Project Apollo achieved that objective in July 1969 with the Apollo 11 mission and expanded on it with five more successful lunar landing missions through 1972. After the Skylab and Apollo-Soyuz Test Projects of the mid-1970s, NASA’s human spaceflight efforts again resumed in 1981 with the Space Shuttle program that continued for 30 years. The shuttle was not only a breakthrough technology, but was essential to our next major step in space, the construction of the International Space Station.

Over the last 60 years NASA has continued to push the boundaries with cutting edge aeronautics research that has dramatically changed the way we build and fly airplanes. NASA has also completed the reconnaissance of our solar system, with intense investigation of all the planets. Using orbital spacecraft like the Hubble Space Telescope, NASA has also dramatically changed our understanding of the universe around us, as well as our own planet.

NASA’s early work on launch vehicles, communication satellites, and weather satellites has fundamentally changed daily life and created whole new industries. As a catalyst for international cooperation, NASA has also changed how and why humanity conducts space exploration. Now, NASA is preparing to take humankind farther than ever before, as it helps to foster a robust commercial space economy near Earth, and pioneers further human and robotic exploration as we venture into deep space.

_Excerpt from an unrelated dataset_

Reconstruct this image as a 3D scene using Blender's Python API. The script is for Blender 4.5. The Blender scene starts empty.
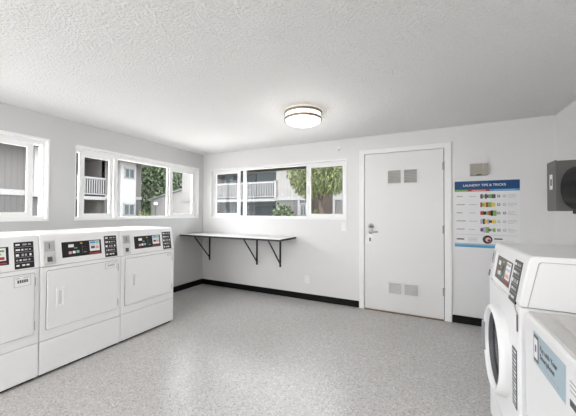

The NASA History Office Program publishes a quarterly newsletter, as well as an array of books (print and digital), hosts social media, provides fellowships, and runs the Historical Reference Collection (our version of an archive) to assist the public in finding more information on aeronautical and space history. In addition, the staff produces the Aeronautics and Space Report of the President.

The National Aeronautics and Space Act of 1958 directs NASA to produce an annual report that includes a “comprehensive description of the programmed activities and the accomplishments of all agencies of the United States in the field of aeronautics and space activities” during the preceding year.